A bordo del Transiberiano
Cruzar toda la Siberia y Mongolia partiendo desde Moscú con destino a Pekín por tierra tarda exactamente 6 días. Me subí al tren en la capital Rusa sin saber qué esperar del largo trayecto, pero ahora puedo decir que fue el viaje más extraño que hice.
Son 7600 km de todo tipo de paisajes y experiencias que simplemente se grabaron en mi mente.
El tren se va adentrando de apoco en el corazón de Rusia, atraviesa bosques profundos y verdes campos, algunos sembrados con maíz y otros regados con pequeñas casitas de madera a dos aguas que esbozan pueblos que nada tienen que ver con la inmensidad y opulencia de Moscú. El atardecer del segundo día se funde con los montes Urales, punto límite de Europa y principio del misterioso continente asiático. El tren amaina su velocidad en las subidas y pronunciadas curvas. Es hermoso ver desde la ventana del camarote cómo la locomotora avanza con todos los vagones detrás. Los ríos nos miran pasar reflejando el rojo de las últimos minutos de luz.
La madrugada del cuarto día desvela a todos los pasajeros con el lago Baikal que se hace presente sólo a unos pocos metros de las vías. Esa enorme masa de agua dulce que está rodeada a sus costados por montañas y en el horizonte se hace una con el cielo parece no tener principio ni fin. Ya para ese entonces la frontera con Mongolia se aproxima y no tarda más de un día en parar justo en el borde para el control de pasaportes y son tres horas para visitar la última ciudad rusa del itinerario.

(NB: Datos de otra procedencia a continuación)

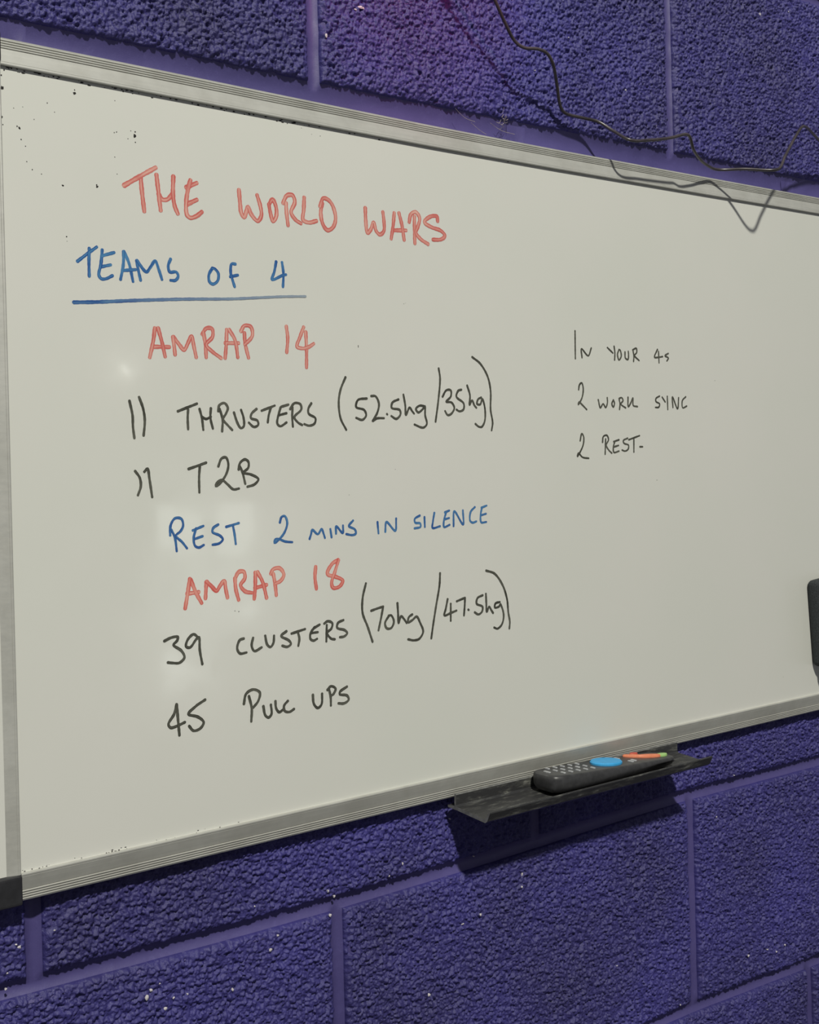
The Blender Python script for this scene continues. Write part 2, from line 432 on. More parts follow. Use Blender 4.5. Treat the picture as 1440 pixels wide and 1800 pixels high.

El tren comienza a cruzar toda Mongolia para llegar a Ulan Bator; significa avistar las carpas blancas de los nómades con sus rebaños de vacas o cabras mezcladas a la perfección con grandes edificaciones propias de una metrópolis. Justo en el fondo de todo, unas colinas dan la impresión de que todo está en perfecta armonía con el paisaje. Saliendo de la gran urbe, ya sólo se ven las carpas nómades, las praderas infinitas y las sierras, que junto con los caballos que pastan por todas partes invitan al espectador a tirarse del tren y quedarse al menos un mes oliendo la naturaleza en su máxima expresión.
Ya es el quinto día y de a poco el ambiente se torna más desértico, el tren se empieza a adentrar en el inmenso desierto de Gobbi. La transformación se ve paso a paso en todo el trayecto mongolés: primero pequeñas plantas, luego sólo algo de hierba, y finalmente arena pura con sierras rojas en el fondo y manadas de camellos a metros de las vías, siempre con algún cuidador que seguro habita alguna de las pocas carpas que se divisan en el horizonte infinito. A esta altura, el tren parece un ciempiés navegando por la nada misma y las nubes hablan todo tipo de lenguaje en la inmensidad del desierto.
El sexto y último día, uno simplemente no puede creer que ya esté atravesando tierras chinas y que Moscú haya quedado a 7000 km. El paisaje es montañoso, húmedo, repleto de lagos y ríos que aparecen cada tanto a la esquina de las verdes sierras rocosas. En esta zona, el tren pasa por largos túneles y caminos zigzagueantes, a sólo algunos metros de las rocas y casi tocando los árboles que se asoman. Poco a poco se dan a conocer los barrios chinos, con sus pasillos estrechos y casas con techos típicos, rodeados de campos sembrados sin desperdiciar ni un centímetro.
A las 14 del 15 de agosto llegué a la estación principal de Pekín, la capital de la República Popular China. Atrás había quedado Mongolia, Siberia, los montes Urales y tantas otras cosas que no olvidaré jamás.